Goal — Return exactly, and only, the lines from the one holding "Write a Blender" through the one holding "(-0.06001, 0.93813, -0.34105)))", both included; the pictures stay out.

Data entries —
* * *

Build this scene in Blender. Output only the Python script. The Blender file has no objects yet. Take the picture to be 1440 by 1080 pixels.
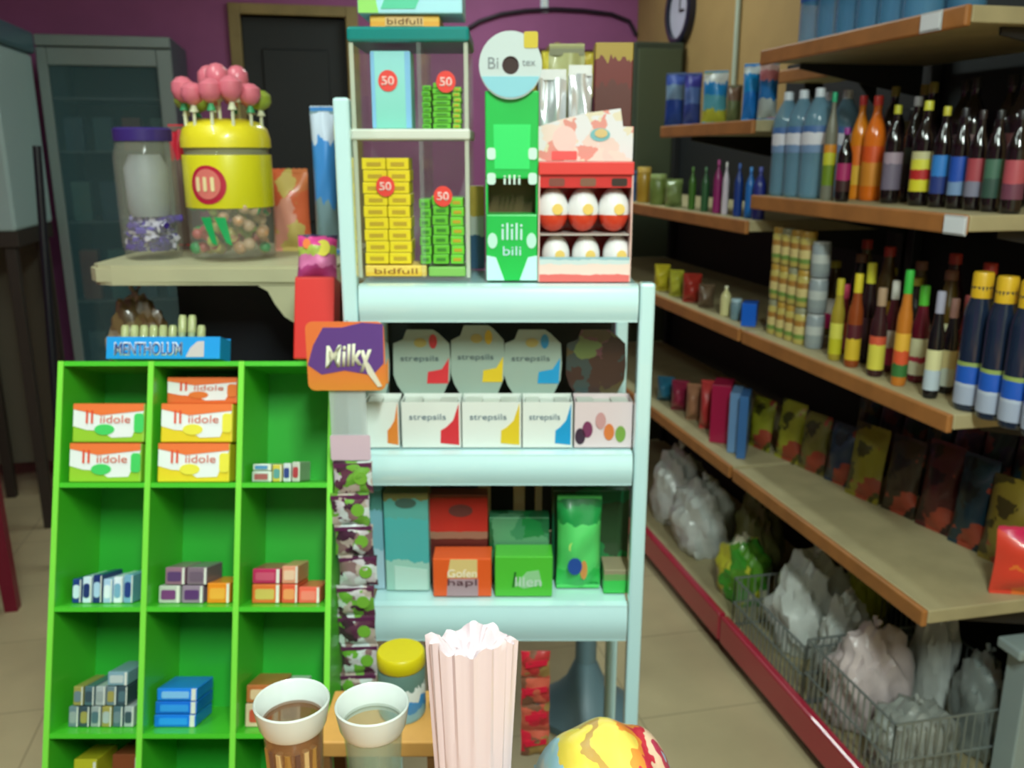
import bpy, bmesh, math, random
from mathutils import Vector, Matrix
random.seed(7)
PI = math.pi
# ---------------------------------------------------------------- camera
FPX = 1250.0
PITCH = math.atan(325 / FPX)
YAW = math.atan(284 / math.hypot(FPX, 325))       # camera turned right of the aisle direction
EYE = 1.5
cam_d = bpy.data.cameras.new('camera')
cam = bpy.data.objects.new('camera', cam_d)
bpy.context.scene.collection.objects.link(cam)
cam.location = (0, 0, EYE)
cam.rotation_euler = (PI / 2 - PITCH, 0, -YAW)
cam_d.sensor_width = 36
cam_d.lens = FPX / 1440 * 36
cam_d.clip_start = 0.02
cam_d.dof.use_dof = True          # the photograph is out of focus everywhere: lens focused too near
cam_d.dof.focus_distance = 0.5
cam_d.dof.aperture_fstop = 13.5
bpy.context.scene.camera = cam
sc = bpy.context.scene
C = sc.collection
# ---------------------------------------------------------------- world, exposure
w = bpy.data.worlds.new('world'); sc.world = w; w.use_nodes = True
w.node_tree.nodes['Background'].inputs[0].default_value = (0.6, 0.8, 0.9, 1)
w.node_tree.nodes['Background'].inputs[1].default_value = 0.02
sc.view_settings.view_transform = 'Standard'
sc.view_settings.look = 'None'
sc.view_settings.exposure = 0.0
sc.view_settings.gamma = 1
sc.view_settings.use_curve_mapping = False
# lamps of the ceiling battens: (u right of camera, v ahead, watts); the fixtures themselves are built below
BATTENS = [(0.26, -0.55, 84.0), (-0.9, 0.9, 13.0), (0.1, 3.7, 16.0)]
CEIL = 2.75

# ---------------------------------------------------------------- frames
ca, sa, cp, sp = math.cos(YAW), math.sin(YAW), math.cos(PITCH), math.sin(PITCH)
def W(u, v, z):                 # u right / v ahead of the till, z up -> room coordinates
    return Vector((u * ca + v * sa, -u * sa + v * ca, z))
def U(px, v, z):
    return (px - 720) / FPX * (v * cp + (EYE - z) * sp)
def Z(py, v):
    return EYE + v * math.tan(math.atan((540 - py) / FPX) - PITCH)
def ray(px, py):
    d = Vector((sa, ca, 0)) * cp + Vector((0, 0, -sp))
    up = Vector((sa, ca, 0)) * sp + Vector((0, 0, cp))
    return d + Vector((ca, -sa, 0)) * ((px - 720) / FPX) + up * ((540 - py) / FPX)
def on_z(px, py, z):
    d = ray(px, py); t = (z - EYE) / d.z
    return d.x * t, d.y * t
def on_X(px, py, X):
    d = ray(px, py); t = X / d.x
    return d.y * t, EYE + d.z * t
def on_Y(px, py, Y):
    d = ray(px, py); t = Y / d.y
    return d.x * t, EYE + d.z * t
def ahead(X, Y): return X * sa + Y * ca

# ---------------------------------------------------------------- materials
def lin(c):
    return tuple(((v / 255) / 12.92 if v <= 10 else (((v / 255) + 0.055) / 1.055) ** 2.4) for v in c) + (1,)
MATS = {}
def mat(name, rgb, rough=0.5, metal=0.0, alpha=1.0, emit=0, coat=0, noise=0.0, nscale=30):
    if name in MATS: return MATS[name]
    m = bpy.data.materials.new(name); m.use_nodes = True
    nt = m.node_tree; b = nt.nodes['Principled BSDF']
    b.inputs['Base Color'].default_value = lin(rgb)
    b.inputs['Roughness'].default_value = rough
    b.inputs['Metallic'].default_value = metal
    b.inputs['Coat Weight'].default_value = coat
    b.inputs['Alpha'].default_value = alpha
    if emit:
        b.inputs['Emission Color'].default_value = lin(rgb)
        b.inputs['Emission Strength'].default_value = emit
    if noise:
        tc = nt.nodes.new('ShaderNodeTexCoord'); n = nt.nodes.new('ShaderNodeTexNoise')
        n.inputs['Scale'].default_value = nscale; n.inputs['Detail'].default_value = 5
        nt.links.new(tc.outputs['Object'], n.inputs['Vector'])
        r = nt.nodes.new('ShaderNodeValToRGB')
        c0 = [v * (1 - noise) for v in lin(rgb)[:3]] + [1]; c1 = [min(1, v * (1 + noise)) for v in lin(rgb)[:3]] + [1]
        r.color_ramp.elements[0].color = c0; r.color_ramp.elements[1].color = c1
        r.color_ramp.elements[0].position = 0.35; r.color_ramp.elements[1].position = 0.65
        nt.links.new(n.outputs['Fac'], r.inputs['Fac']); nt.links.new(r.outputs['Color'], b.inputs['Base Color'])
    MATS[name] = m
    return m
def bands(name, stops, axis=2, rough=0.45, soft=False, warp=0.06, wscale=4, coat=0.2, alpha=1):
    """printed wrapper: colour bands along one side of the object, edges wavy like print"""
    if name in MATS: return MATS[name]
    m = bpy.data.materials.new(name); m.use_nodes = True
    nt = m.node_tree; b = nt.nodes['Principled BSDF']
    b.inputs['Roughness'].default_value = rough; b.inputs['Coat Weight'].default_value = coat; b.inputs['Alpha'].default_value = alpha
    tc = nt.nodes.new('ShaderNodeTexCoord'); sep = nt.nodes.new('ShaderNodeSeparateXYZ')
    nt.links.new(tc.outputs['Generated'], sep.inputs[0])
    n = nt.nodes.new('ShaderNodeTexNoise'); n.inputs['Scale'].default_value = wscale
    nt.links.new(tc.outputs['Generated'], n.inputs['Vector'])
    s = nt.nodes.new('ShaderNodeMath'); s.operation = 'SUBTRACT'; s.inputs[1].default_value = 0.5
    nt.links.new(n.outputs['Fac'], s.inputs[0])
    mu = nt.nodes.new('ShaderNodeMath'); mu.operation = 'MULTIPLY_ADD'; mu.inputs[1].default_value = warp * 2
    nt.links.new(s.outputs[0], mu.inputs[0]); nt.links.new(sep.outputs[axis], mu.inputs[2])
    r = nt.nodes.new('ShaderNodeValToRGB'); r.color_ramp.interpolation = 'LINEAR' if soft else 'CONSTANT'
    els = r.color_ramp.elements
    while len(els) > 1: els.remove(els[-1])
    els[0].position = stops[0][0]; els[0].color = lin(stops[0][1])
    for p_, c_ in stops[1:]:
        e = els.new(p_); e.color = lin(c_)
    nt.links.new(mu.outputs[0], r.inputs['Fac']); nt.links.new(r.outputs['Color'], b.inputs['Base Color'])
    MATS[name] = m
    return m
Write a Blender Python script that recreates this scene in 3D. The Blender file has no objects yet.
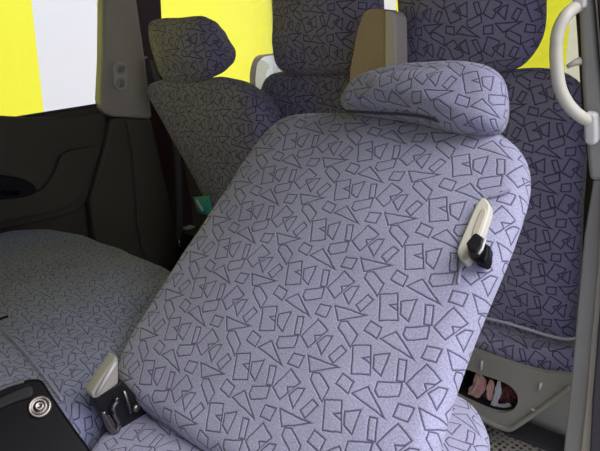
import bpy, bmesh, math, random
from mathutils import Vector, Matrix, noise
random.seed(4)
SC = bpy.context.scene
COL = SC.collection
F = 583.0
CAM = Vector((0, 0, .95))
B = Matrix(((-0.69052, -0.28573, -0.66448), (-0.72082, 0.19563, 0.66495), (-0.06001, 0.93813, -0.34105)))

# ------------------------------------------------------------------ helpers
def ray(x, y):
    return B @ Vector(((x - 300) / F, (225.5 - y) / F, 1))
def on(x, y, p0, n):
    """sight line through a photo point met with a real plane of the van"""
    r = ray(x, y)
    return CAM + r * ((p0 - CAM).dot(n) / r.dot(n))
def V(*a): return Vector(a)
AX = {'x': V(1, 0, 0), 'y': V(0, 1, 0), 'z': V(0, 0, 1)}
def pl(ax, c): return (AX[ax] * c, AX[ax].copy())
def onp(p, plane): return on(p[0], p[1], plane[0], plane[1])
def smooth_loop(P, n=6):
    out = []; m = len(P)
    for i in range(m):
        a, b, c, d = P[i-1], P[i], P[(i+1) % m], P[(i+2) % m]
        for k in range(n):
            t = k / n
            out.append(.5 * ((2*b) + (c-a)*t + (2*a-5*b+4*c-d)*t*t + (3*b-a-3*c+d)*t**3))
    return out
def smooth_path(P, n=6):
    out = []; m = len(P)
    for i in range(m-1):
        a = P[max(i-1, 0)]; b = P[i]; c = P[i+1]; d = P[min(i+2, m-1)]
        for k in range(n):
            t = k / n
            out.append(.5 * ((2*b) + (c-a)*t + (2*a-5*b+4*c-d)*t*t + (3*b-a-3*c+d)*t**3))
    out.append(P[-1].copy()); return out
def resample(P, n):
    m = len(P); L = [0]
    for i in range(m): L.append(L[-1] + (P[(i+1) % m]-P[i]).length)
    out = []; j = 0
    for k in range(n):
        s = L[-1]*k/n
        while L[j+1] < s: j += 1
        t = (s-L[j])/max(L[j+1]-L[j], 1e-9)
        out.append(P[j].lerp(P[(j+1) % m], t))
    return out
def link(name, bm, mat, parent=None, smooth=True):
    me = bpy.data.meshes.new(name); bm.normal_update(); bm.to_mesh(me); bm.free()
    if smooth:
        for f in me.polygons: f.use_smooth = True
    o = bpy.data.objects.new(name, me); COL.objects.link(o)
    if mat: me.materials.append(mat)
    if parent:
        o.parent = parent; o.matrix_parent_inverse = Matrix.Translation(-parent.location)
    return o
def tag(o, label=None, cat=None, group=None, kind=None):
    if label: o['label'] = label
    if cat: o['category'] = cat
    if group: o['group'] = group
    if kind: o['kind'] = kind
    return o
def empty(name, loc, label, cat, group=None):
    o = bpy.data.objects.new(name, None); COL.objects.link(o); o.location = loc
    o.empty_display_size = .05
    return tag(o, label, cat, group)

def cushion(name, P, n, mat, parent=None, rad=.035, back=.10, taper=.02, dome=.012, ua=None, va=None, org=None,
            N=120, rings=16, wob=.0025, seed=0, uvs=1.0):
    """padded body: P = outline points in one plane, n = direction the soft face looks; rolled edges, domed face, closed back"""
    n = n.normalized()
    P = resample(smooth_loop(P), N)
    C = sum(P, Vector()) / N
    va = (va or V(0, 0, 1)); va = (va - n*va.dot(n)).normalized()
    ua = (ua or V(0, -1, 0)); ua = (ua - n*ua.dot(n)).normalized()
    org = org or C
    bm = bmesh.new(); uvl = bm.loops.layers.uv.new('UVMap'); uvd = {}
    D = [(p-C) for p in P]; Ln = [d.length for d in D]
    # outward in-plane normals
    O = []
    for i in range(N):
        t = P[(i+1) % N]-P[i-1]; o = t.cross(n).normalized()
        if o.dot(D[i]) < 0: o = -o
        O.append(o)
    spec = []   # (in-plane inward abs, scale, height, arc beyond)
    ring = []
    K = 6
    def add(pos, uvp):
        v = bm.verts.new(pos); uvd[v] = uvp; return v
    def pos(i, inset, sc, h):
        q = D[i]*((Ln[i]-inset*min(1, .62*Ln[i]/(rad+taper)))/Ln[i])*sc
        w = C + q + n*h
        k = noise.noise((w+V(seed*3.1, 0, 0))*9)*wob + noise.noise((w+V(0, seed*2.3, 0))*22)*wob*.45
        w = w + n*k*(1 if h > 0 else 0) + O[i]*k*.8
        return w
    # back centre to back edge
    seq = []
    for s in (.4, .8): seq.append((taper+rad*.6, s, -back, back+rad))
    for k in range(0, K+1):
        a = math.pi/2*(1-k/K)
        seq.append((taper+rad*.6*(1-math.cos(a)), 1, -back+rad*.6*(1-math.sin(a)), back*.9))
    seq.append((taper*.4, 1, -back*.45, back*.45))
    for k in range(0, 9):
        a = math.pi/2*k/8
        seq.append((rad*(1-math.cos(a)), 1, rad*math.sin(a)*.92, -1))
    for k in range(1, rings):
        s = 1-k/rings
        seq.append((rad, s, rad*.92 + (dome+rad*.08)*(1-s**2.5), -1))
    prev = None
    for inset, s, h, arc in seq:
        cur = []
        for i in range(N):
            w = pos(i, inset, s, h)
            q = w-org
            e = 0
            if arc > 0: e = arc
            elif s == 1: e = 0
            uvp = (q.dot(ua)+O[i].dot(ua)*e, q.dot(va)+O[i].dot(va)*e)
            if arc == -1 and s == 1:
                a2 = max(0, rad - inset - 0); 
                ang = math.acos(max(-1, min(1, 1-inset/rad)))
                e2 = rad*((math.pi/2-ang) - math.cos(ang))*.8
                uvp = (q.dot(ua)+O[i].dot(ua)*e2, q.dot(va)+O[i].dot(va)*e2)
            elif arc > 0:
                uvp = (q.dot(ua)+O[i].dot(ua)*(e+rad*.45), q.dot(va)+O[i].dot(va)*(e+rad*.45))
            cur.append(add(w, uvp))
        if prev:
            for i in range(N):
                j = (i+1) % N
                bm.faces.new((prev[i], prev[j], cur[j], cur[i]))
        else: first = cur
        prev = cur
    cv = add(C+n*(rad*.92+dome+rad*.08), ((C-org).dot(ua), (C-org).dot(va)))
    for i in range(N): bm.faces.new((prev[i], prev[(i+1) % N], cv))
    bv = add(C-n*back, (0, 0))
    for i in range(N): bm.faces.new((first[(i+1) % N], first[i], bv))
    for f in bm.faces:
        for l in f.loops: l[uvl].uv = (uvd[l.vert][0]*uvs, uvd[l.vert][1]*uvs)
    bmesh.ops.recalc_face_normals(bm, faces=bm.faces)
    return link(name, bm, mat, parent)

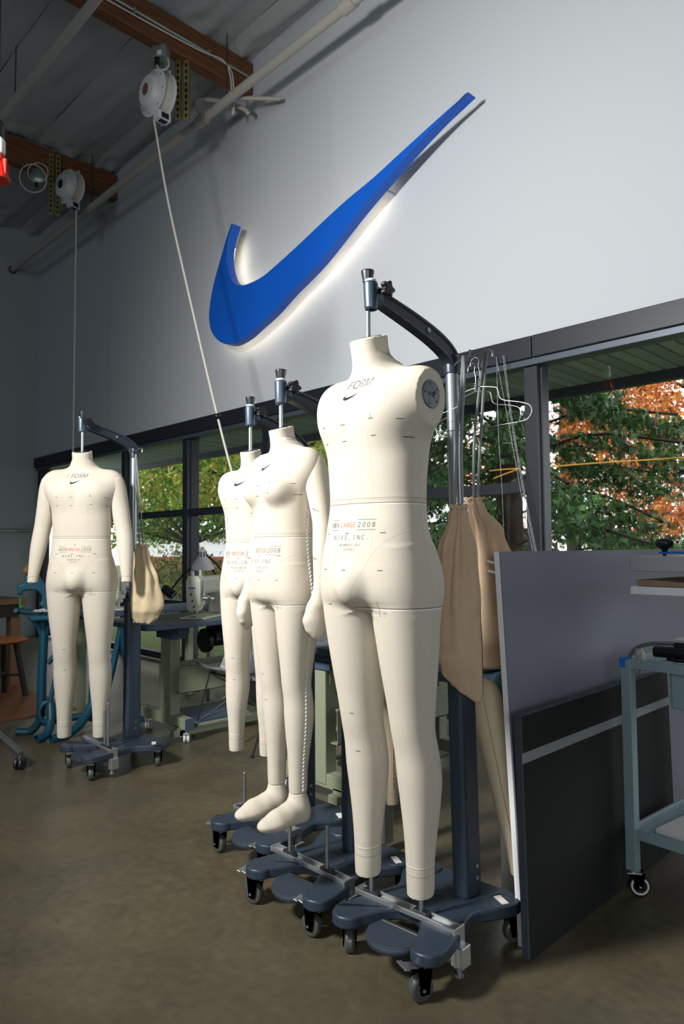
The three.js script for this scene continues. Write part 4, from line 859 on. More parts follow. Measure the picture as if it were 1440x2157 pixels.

* * *

Reply —
Write a Blender Python script that recreates this scene in 3D. The Blender file has no objects yet.
import bpy, bmesh, math, random
from mathutils import Vector, Matrix, noise
random.seed(4)
SC = bpy.context.scene
COL = SC.collection
F = 583.0
CAM = Vector((0, 0, .95))
B = Matrix(((-0.69052, -0.28573, -0.66448), (-0.72082, 0.19563, 0.66495), (-0.06001, 0.93813, -0.34105)))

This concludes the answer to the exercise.